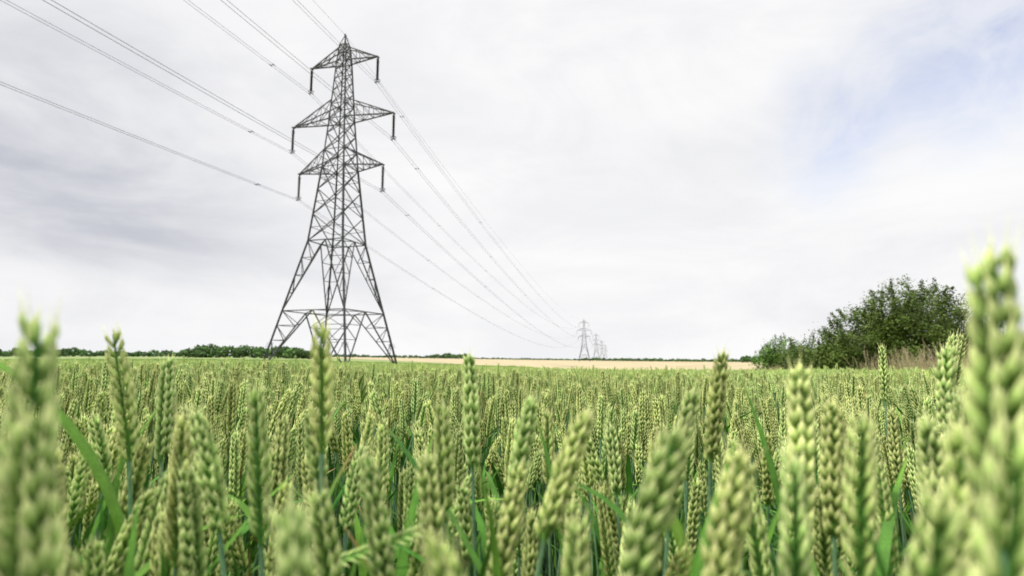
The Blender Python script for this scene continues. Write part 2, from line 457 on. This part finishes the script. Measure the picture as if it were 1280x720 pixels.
for k in range(6500):
    y=3+(k/6500)**1.4*185; x=edge_x(y)+R.uniform(-1.6,3.4 if y<60 else 6)
    P.append((x,y,ground(x,y)-.05)); Rr.append((R.gauss(0,.08),R.gauss(0,.08),R.uniform(0,6.28))); S.append(R.uniform(.7,1.12)); I.append(R.randrange(7))
instancer("verge_grass",P,Rr,S,I,cg)

# ------------------------------------------------------------------ bushes
def bush(name,cx,cy,lobes,nleaf,leafsize,seed,col0=(.095,.175,.024)):
    rng=random.Random(seed); zg=ground(cx,cy)
    e=bpy.data.objects.new(name,None); e.location=(cx,cy,zg); link(e)
    acc=Acc()
    tot=sum(l[3]**2 for l in lobes)
    for (lx,ly,lz,lr) in lobes:
        nc=max(14,int(95*lr*lr)); per=int(nleaf*lr*lr/tot/nc)
        for c in range(nc):
            d=np.array([rng.gauss(0,1),rng.gauss(0,1),rng.gauss(0,1)]); d/=np.linalg.norm(d)
            rr=lr*(rng.uniform(.35,1.0) if rng.random()<.5 else rng.uniform(.88,1.08))
            cc=np.array([lx,ly,lz])+d*rr*np.array([1,1,.95])
            if cc[2]<.1: cc[2]=rng.uniform(.1,.5)
            cr=rng.uniform(.13,.28); tint=rng.uniform(.6,1.45)
            sprig=rng.random()<.2 and d[2]>0
            sd=d*.5+np.array([rng.gauss(0,.3),rng.gauss(0,.3),1.]); sd/=np.linalg.norm(sd)
            for k in range(per):
                if sprig:
                    t=rng.random()*.42; o=cc+sd*t+np.array([rng.gauss(0,.03) for _ in range(3)])
                else: o=cc+np.array([rng.gauss(0,1) for _ in range(3)])*cr*.6
                s=leafsize*rng.uniform(.6,1.3)
                nrm=d*.7+np.array([0,0,.7])+np.array([rng.gauss(0,.6) for _ in range(3)]); nrm/=np.linalg.norm(nrm)
                a=np.cross(nrm,np.array([rng.gauss(0,1) for _ in range(3)])); a/=np.linalg.norm(a)
                b=np.cross(a,nrm)
                col=np.array(col0)*tint*rng.uniform(.75,1.3)
                acc.add([o-a*s*.5,o+b*s*.36,o+a*s*.5,o-b*s*.36],[(0,1,2,3)],col)
    obj("foliage",acc.mesh(name+"_foliage",ML,False),e)
    acc=Acc()
    for (lx,ly,lz,lr) in lobes:
        for k in range(5):
            d=np.array([rng.gauss(0,1),rng.gauss(0,1),abs(rng.gauss(.6,.6))]); d/=np.linalg.norm(d)
            end=np.array([lx,ly,lz])+d*lr*.9; st=np.array([lx*.35+rng.gauss(0,.12),ly*.35+rng.gauss(0,.12),-.1]); mid=(st*.45+np.array([lx,ly,lz])*.55)+np.array([rng.gauss(0,.1),rng.gauss(0,.1),0])
            tube(acc,[st,(st+mid)/2+np.array([rng.gauss(0,.06),0,0]),mid,(mid+end)/2,end],[.06,.05,.035,.02,.006],6,(.09,.07,.05))
    obj("branches",acc.mesh(name+"_branches",ML),e)
bush("hawthorn_bush",12.9,18.4,[(-.1,0,2.75,1.2),(-1.0,.2,2.4,1.05),(1.0,0,2.5,1.15),(-1.75,0,1.9,.95),(1.85,.1,1.9,1.05),(-2.5,.3,1.4,.85),(0,.1,1.3,1.6),(1.4,.1,1.1,1.2),(-1.2,.1,1.1,1.1),(2.5,.1,1.1,.85),(-3.2,.6,1.1,.75)],112000,.07,5)
bush("hawthorn_bush.001",12.6,22.5,[(0,0,1.4,1.0),(-.9,.3,1.15,.85),(.9,.2,1.4,.9)],16000,.075,6)
bush("elder_bush",24.6,52.0,[(0,0,2.7,1.6),(-1.4,0,2.1,1.3),(1.6,0,2.2,1.3),(2.9,0,1.5,1.2),(0,0,1.3,1.6)],20000,.15,8,(.10,.20,.03))

# ------------------------------------------------------------------ distant trees and hedges
def treeline(name,segs,seed):
    rng=random.Random(seed); acc=Acc()
    for (a0,a1,r0,r1,h0,h1,step) in segs:
        az=a0
        while az<a1:
            f=(az-a0)/(a1-a0); r=r0+(r1-r0)*f+rng.uniform(-8,8); x,y=math.sin(math.radians(az))*r,math.cos(math.radians(az))*r
            H=rng.uniform(h0,h1); W=H*rng.uniform(.45,.7)+.8; z=ground(x,y)
            tint=rng.uniform(.7,1.25)
            for k in range(int(60+18*H)):
                d=np.array([rng.gauss(0,1) for _ in range(3)]); d/=np.linalg.norm(d); q=rng.uniform(.5,1.)
                o=np.array([x+d[0]*W*q,y+d[1]*W*q,z+H*.5+d[2]*H*.5*q])
                s=.5+.09*H
                a=np.array([rng.gauss(0,1) for _ in range(3)]); a/=np.linalg.norm(a)
                b=np.cross(a,np.array([rng.gauss(0,1) for _ in range(3)])); b/=np.linalg.norm(b)
                acc.add([o-a*s,o+b*s*.6,o+a*s,o-b*s*.6],[(0,1,2,3)],np.array([.10,.165,.05])*tint*rng.uniform(.75,1.25))
            az+=math.degrees(step*W/r)
    obj(name,acc.mesh(name,MT,False))
treeline("distant_woodland",[(-28.5,-20.5,430,400,6,9.5,.9),(-29.5,-27.5,420,420,3,6,.9),(-21,-18,400,380,4,8,.9)],21)
treeline("distant_hedgerow",[(-62,-42,600,600,7,13,.9),(-42,-28,560,520,3,7,1.1),(-20,-8,800,850,2,5,1.4),(-8,-4.6,850,850,5,9,1.),(-4.6,7,860,870,1.5,3,1.6),(7,22,870,780,2,5,1.2),(22,60,700,600,4,9,1.)],22)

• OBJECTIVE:
Copy the data exactly. Any picture it contains is to be omitted.

• COMPLETE ANSWER:
The Blender Python script for this scene continues. Write part 2, from line 457 on. This part finishes the script. Measure the picture as if it were 1280x720 pixels.
for k in range(6500):
    y=3+(k/6500)**1.4*185; x=edge_x(y)+R.uniform(-1.6,3.4 if y<60 else 6)
    P.append((x,y,ground(x,y)-.05)); Rr.append((R.gauss(0,.08),R.gauss(0,.08),R.uniform(0,6.28))); S.append(R.uniform(.7,1.12)); I.append(R.randrange(7))
instancer("verge_grass",P,Rr,S,I,cg)

# ------------------------------------------------------------------ bushes
def bush(name,cx,cy,lobes,nleaf,leafsize,seed,col0=(.095,.175,.024)):
    rng=random.Random(seed); zg=ground(cx,cy)
    e=bpy.data.objects.new(name,None); e.location=(cx,cy,zg); link(e)
    acc=Acc()
    tot=sum(l[3]**2 for l in lobes)
    for (lx,ly,lz,lr) in lobes:
        nc=max(14,int(95*lr*lr)); per=int(nleaf*lr*lr/tot/nc)
        for c in range(nc):
            d=np.array([rng.gauss(0,1),rng.gauss(0,1),rng.gauss(0,1)]); d/=np.linalg.norm(d)
            rr=lr*(rng.uniform(.35,1.0) if rng.random()<.5 else rng.uniform(.88,1.08))
            cc=np.array([lx,ly,lz])+d*rr*np.array([1,1,.95])
            if cc[2]<.1: cc[2]=rng.uniform(.1,.5)
            cr=rng.uniform(.13,.28); tint=rng.uniform(.6,1.45)
            sprig=rng.random()<.2 and d[2]>0
            sd=d*.5+np.array([rng.gauss(0,.3),rng.gauss(0,.3),1.]); sd/=np.linalg.norm(sd)
            for k in range(per):
                if sprig:
                    t=rng.random()*.42; o=cc+sd*t+np.array([rng.gauss(0,.03) for _ in range(3)])
                else: o=cc+np.array([rng.gauss(0,1) for _ in range(3)])*cr*.6
                s=leafsize*rng.uniform(.6,1.3)
                nrm=d*.7+np.array([0,0,.7])+np.array([rng.gauss(0,.6) for _ in range(3)]); nrm/=np.linalg.norm(nrm)
                a=np.cross(nrm,np.array([rng.gauss(0,1) for _ in range(3)])); a/=np.linalg.norm(a)
                b=np.cross(a,nrm)
                col=np.array(col0)*tint*rng.uniform(.75,1.3)
                acc.add([o-a*s*.5,o+b*s*.36,o+a*s*.5,o-b*s*.36],[(0,1,2,3)],col)
    obj("foliage",acc.mesh(name+"_foliage",ML,False),e)
    acc=Acc()
    for (lx,ly,lz,lr) in lobes:
        for k in range(5):
            d=np.array([rng.gauss(0,1),rng.gauss(0,1),abs(rng.gauss(.6,.6))]); d/=np.linalg.norm(d)
            end=np.array([lx,ly,lz])+d*lr*.9; st=np.array([lx*.35+rng.gauss(0,.12),ly*.35+rng.gauss(0,.12),-.1]); mid=(st*.45+np.array([lx,ly,lz])*.55)+np.array([rng.gauss(0,.1),rng.gauss(0,.1),0])
            tube(acc,[st,(st+mid)/2+np.array([rng.gauss(0,.06),0,0]),mid,(mid+end)/2,end],[.06,.05,.035,.02,.006],6,(.09,.07,.05))
    obj("branches",acc.mesh(name+"_branches",ML),e)
bush("hawthorn_bush",12.9,18.4,[(-.1,0,2.75,1.2),(-1.0,.2,2.4,1.05),(1.0,0,2.5,1.15),(-1.75,0,1.9,.95),(1.85,.1,1.9,1.05),(-2.5,.3,1.4,.85),(0,.1,1.3,1.6),(1.4,.1,1.1,1.2),(-1.2,.1,1.1,1.1),(2.5,.1,1.1,.85),(-3.2,.6,1.1,.75)],112000,.07,5)
bush("hawthorn_bush.001",12.6,22.5,[(0,0,1.4,1.0),(-.9,.3,1.15,.85),(.9,.2,1.4,.9)],16000,.075,6)
bush("elder_bush",24.6,52.0,[(0,0,2.7,1.6),(-1.4,0,2.1,1.3),(1.6,0,2.2,1.3),(2.9,0,1.5,1.2),(0,0,1.3,1.6)],20000,.15,8,(.10,.20,.03))

# ------------------------------------------------------------------ distant trees and hedges
def treeline(name,segs,seed):
    rng=random.Random(seed); acc=Acc()
    for (a0,a1,r0,r1,h0,h1,step) in segs:
        az=a0
        while az<a1:
            f=(az-a0)/(a1-a0); r=r0+(r1-r0)*f+rng.uniform(-8,8); x,y=math.sin(math.radians(az))*r,math.cos(math.radians(az))*r
            H=rng.uniform(h0,h1); W=H*rng.uniform(.45,.7)+.8; z=ground(x,y)
            tint=rng.uniform(.7,1.25)
            for k in range(int(60+18*H)):
                d=np.array([rng.gauss(0,1) for _ in range(3)]); d/=np.linalg.norm(d); q=rng.uniform(.5,1.)
                o=np.array([x+d[0]*W*q,y+d[1]*W*q,z+H*.5+d[2]*H*.5*q])
                s=.5+.09*H
                a=np.array([rng.gauss(0,1) for _ in range(3)]); a/=np.linalg.norm(a)
                b=np.cross(a,np.array([rng.gauss(0,1) for _ in range(3)])); b/=np.linalg.norm(b)
                acc.add([o-a*s,o+b*s*.6,o+a*s,o-b*s*.6],[(0,1,2,3)],np.array([.10,.165,.05])*tint*rng.uniform(.75,1.25))
            az+=math.degrees(step*W/r)
    obj(name,acc.mesh(name,MT,False))
treeline("distant_woodland",[(-28.5,-20.5,430,400,6,9.5,.9),(-29.5,-27.5,420,420,3,6,.9),(-21,-18,400,380,4,8,.9)],21)
treeline("distant_hedgerow",[(-62,-42,600,600,7,13,.9),(-42,-28,560,520,3,7,1.1),(-20,-8,800,850,2,5,1.4),(-8,-4.6,850,850,5,9,1.),(-4.6,7,860,870,1.5,3,1.6),(7,22,870,780,2,5,1.2),(22,60,700,600,4,9,1.)],22)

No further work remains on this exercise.